Your task. Starting with the first line of the listing, quote each line exactly until and including the one with "return (out[0], out[1], out[2], 1.0)", leaving pictures out.

Supplied data.
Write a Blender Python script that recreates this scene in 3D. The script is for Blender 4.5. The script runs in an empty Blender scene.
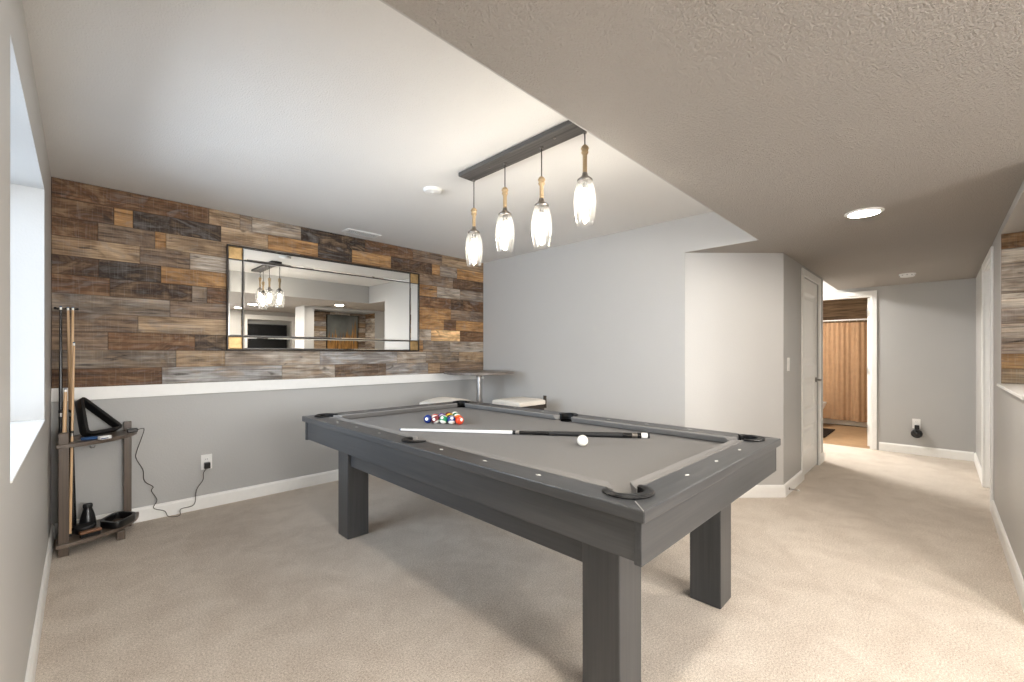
import bpy, bmesh, math, random
from mathutils import Vector, Matrix
C = bpy.context.scene
COL = C.collection
PI = math.pi
random.seed(7)

# ------------------------------------------------------------------ materials
def lin(c):
    out = []
    for v in c[:3]:
        v = v / 255.0
        out.append(v / 12.92 if v <= 0.04045 else ((v + 0.055) / 1.055) ** 2.4)
    return (out[0], out[1], out[2], 1.0)

class NT:
    def __init__(s, name):
        s.m = bpy.data.materials.new(name); s.m.use_nodes = True
        s.t = s.m.node_tree; s.t.nodes.clear()
        s.out = s.n('ShaderNodeOutputMaterial')
    def n(s, typ, **kw):
        nd = s.t.nodes.new(typ)
        for k, v in kw.items():
            if hasattr(nd, k) and k not in ('inputs',): setattr(nd, k, v)
        return nd
    def l(s, a, b): s.t.links.new(a, b)
    def mapping(s, coord='Object', scale=(1, 1, 1), uv=None):
        if uv:
            tc = s.n('ShaderNodeUVMap'); tc.uv_map = uv; o = tc.outputs[0]
        else:
            tc = s.n('ShaderNodeTexCoord'); o = tc.outputs[coord]
        mp = s.n('ShaderNodeMapping'); mp.inputs['Scale'].default_value = scale
        s.l(o, mp.inputs['Vector']); return mp.outputs[0]
    def noise(s, vec, scale, detail=4, rough=0.55, dist=0.0):
        n = s.n('ShaderNodeTexNoise')
        n.inputs['Scale'].default_value = scale; n.inputs['Detail'].default_value = detail
        n.inputs['Roughness'].default_value = rough; n.inputs['Distortion'].default_value = dist
        if vec is not None: s.l(vec, n.inputs['Vector'])
        return n.outputs['Fac']
    def ramp(s, fac, a, b, va=(0, 0, 0, 1), vb=(1, 1, 1, 1)):
        r = s.n('ShaderNodeValToRGB'); e = r.color_ramp.elements
        e[0].position = a; e[0].color = va; e[1].position = b; e[1].color = vb
        s.l(fac, r.inputs[0]); return r.outputs[0]
    def mix(s, fac, a, b, typ='MIX'):
        m = s.n('ShaderNodeMix', data_type='RGBA', blend_type=typ)
        for src, i in ((fac, 0), (a, 6), (b, 7)):
            if isinstance(src, (int, float)): m.inputs[i].default_value = src
            elif isinstance(src, tuple): m.inputs[i].default_value = src
            else: s.l(src, m.inputs[i])
        return m.outputs[2]
    def math(s, op, a, b=None):
        m = s.n('ShaderNodeMath', operation=op)
        for i, src in ((0, a), (1, b)):
            if src is None: continue
            if isinstance(src, (int, float)): m.inputs[i].default_value = src
            else: s.l(src, m.inputs[i])
        return m.outputs[0]
    def bump(s, h, strength=0.3, dist=0.01):
        b = s.n('ShaderNodeBump'); b.inputs['Strength'].default_value = strength
        b.inputs['Distance'].default_value = dist; s.l(h, b.inputs['Height']); return b.outputs[0]
    def bsdf(s, color, rough=0.5, metal=0.0, spec=0.5, normal=None, **kw):
        p = s.n('ShaderNodeBsdfPrincipled')
        if isinstance(color, tuple): p.inputs['Base Color'].default_value = color
        else: s.l(color, p.inputs['Base Color'])
        if isinstance(rough, (int, float)): p.inputs['Roughness'].default_value = rough
        else: s.l(rough, p.inputs['Roughness'])
        p.inputs['Metallic'].default_value = metal
        p.inputs['Specular IOR Level'].default_value = spec
        for k, v in kw.items(): p.inputs[k].default_value = v
        if normal is not None: s.l(normal, p.inputs['Normal'])
        s.l(p.outputs[0], s.out.inputs[0]); return p

def simple(name, col, rough=0.5, metal=0.0, spec=0.5, var=0.06, vscale=30, bump=0.0, bscale=200, **kw):
    t = NT(name); v = t.mapping('Object')
    c = lin(col)
    lo = tuple(x * (1 - var) for x in c[:3]) + (1,); hi = tuple(min(1, x * (1 + var)) for x in c[:3]) + (1,)
    cc = t.ramp(t.noise(v, vscale, 3), 0.3, 0.7, lo, hi)
    nm = t.bump(t.noise(v, bscale, 3), bump, 0.004) if bump else None
    t.bsdf(cc, rough, metal, spec, nm, **kw); return t.m

def painted(name, col, rough, bscale, bstr, dist=0.003, grainy=False):
    t = NT(name); v = t.mapping('Object')
    c = lin(col)
    cc = t.ramp(t.noise(v, 1.3, 3), 0.3, 0.7, tuple(x * .97 for x in c[:3]) + (1,), c)
    h = t.noise(v, bscale, 3, 0.65) if grainy else t.ramp(t.noise(v, bscale, 2, 0.5), 0.35, 0.68)
    t.bsdf(cc, rough, 0, 0.35, t.bump(h, bstr, dist)); return t.m

def streaky(name, dark, light, axis, rough=0.36, spec=0.55, fine=60, bump=0.08):
    """stained timber with grain running along one axis"""
    sc = [fine, fine, fine]; sc[axis] = 1.6
    t = NT(name); v = t.mapping('Object', tuple(sc))
    a = t.noise(v, 1.0, 6, 0.65, 0.4)
    sc2 = [9, 9, 9]; sc2[axis] = 0.7
    b = t.noise(t.mapping('Object', tuple(sc2)), 1.0, 3, 0.5, 0.6)
    f = t.math('ADD', t.math('MULTIPLY', a, 0.6), t.math('MULTIPLY', b, 0.4))
    cc = t.ramp(f, 0.36, 0.66, lin(dark), lin(light))
    t.bsdf(cc, rough, 0, spec, t.bump(a, bump, 0.003)); return t.m

M = {}
M['wall'] = painted('wall_paint', (186, 184, 181), 0.42, 95, 0.10)
M['wall_grey'] = painted('grey_wall_paint', (176, 175, 173), 0.45, 95, 0.10)
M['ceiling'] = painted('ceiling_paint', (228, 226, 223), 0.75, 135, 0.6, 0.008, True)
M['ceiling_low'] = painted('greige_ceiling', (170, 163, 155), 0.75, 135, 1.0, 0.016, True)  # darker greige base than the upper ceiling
M['trim'] = simple('white_trim', (236, 235, 232), 0.35, var=0.015)
M['white'] = simple('white_plastic', (232, 231, 228), 0.4, var=0.02)

def carpet_mat():
    t = NT('beige_carpet'); v = t.mapping('Object')
    big = t.noise(v, 0.9, 3, 0.55, 0.8)
    mid = t.noise(v, 5.5, 3, 0.6, 0.5)
    fine = t.noise(v, 125, 3, 0.85)
    finer = t.noise(v, 330, 2, 0.8)
    f = t.math('ADD', t.math('MULTIPLY', big, 0.45), t.math('MULTIPLY', mid, 0.55))
    base = t.ramp(f, 0.40, 0.60, lin((205, 187, 167)), lin((226, 211, 193)))
    sp = t.math('ADD', t.math('MULTIPLY', fine, 0.5), t.math('MULTIPLY', finer, 0.5))
    cc = t.mix(t.ramp(sp, 0.42, 0.58), t.mix(0.50, base, (0.13, 0.115, 0.10, 1)), t.mix(0.34, base, (1, .97, .93, 1)))
    h = t.math('ADD', sp, t.math('MULTIPLY', mid, 0.5))
    t.bsdf(cc, 0.95, 0, 0.08, t.bump(h, 0.6, 0.012)); return t.m
M['carpet'] = carpet_mat()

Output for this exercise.
Write a Blender Python script that recreates this scene in 3D. The script is for Blender 4.5. The script runs in an empty Blender scene.
import bpy, bmesh, math, random
from mathutils import Vector, Matrix
C = bpy.context.scene
COL = C.collection
PI = math.pi
random.seed(7)

# ------------------------------------------------------------------ materials
def lin(c):
    out = []
    for v in c[:3]:
        v = v / 255.0
        out.append(v / 12.92 if v <= 0.04045 else ((v + 0.055) / 1.055) ** 2.4)
    return (out[0], out[1], out[2], 1.0)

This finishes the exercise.